Thanks for the feedback. That definitely asks for a binary tree search. So I
am convinced now (I'll not do it immediately, but probably towards the end of
my redesign work).

Raienr

> -----Original Message-----
> From: [email protected] [mailto:rsyslog-
> [email protected]] On Behalf Of [email protected]
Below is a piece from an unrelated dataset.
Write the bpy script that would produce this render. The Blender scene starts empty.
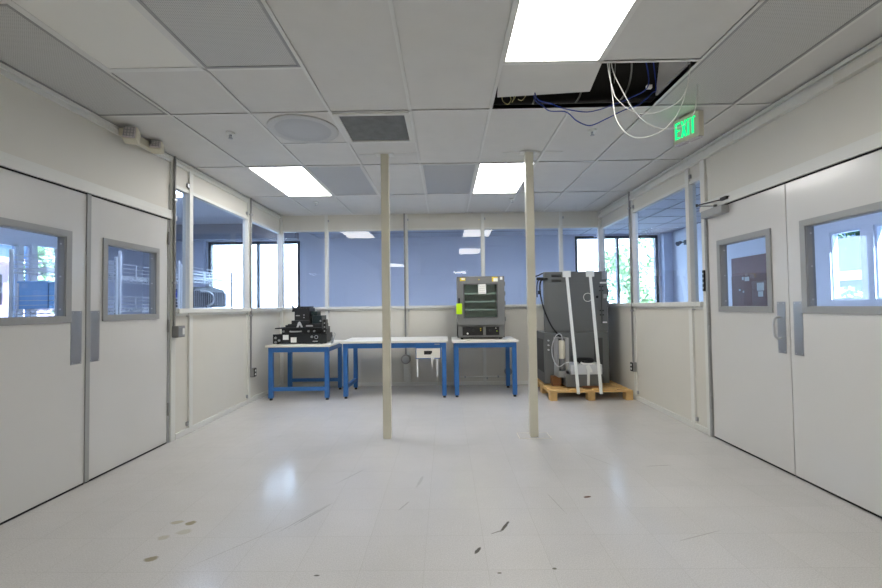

> Sent: Thursday, June 04, 2009 1:51 PM
> To: rsyslog-users
> Subject: Re: [rsyslog] request for feedback: dynafile cache size
> 
> On Thu, 4 Jun 2009, Rainer Gerhards wrote:
> 
> > Hi all,
> >
> > as you probably know, dynafiles keep a cache of the n most recently used
> > files open. This is done in order to speed up processing. I wonder how
many
> > files you usually expect to be open. The root of my question is that I
think
> > about the algorithm that finds cache entries. So far, a simple linked
list
> is
> > used, but I wonder if something more efficient (like a binary tree) would
be
> > useful. On the other hand, if the cache size is really small, there is
not
> > much difference between O(n) and O(log n), so it may not justify added
code
> > complexity.
> >
> > Feedback appreciated.
> 
> I have a use case where it could be several thousand files
> 
> I would expect the normal worst case to be dozens to a few hundred files.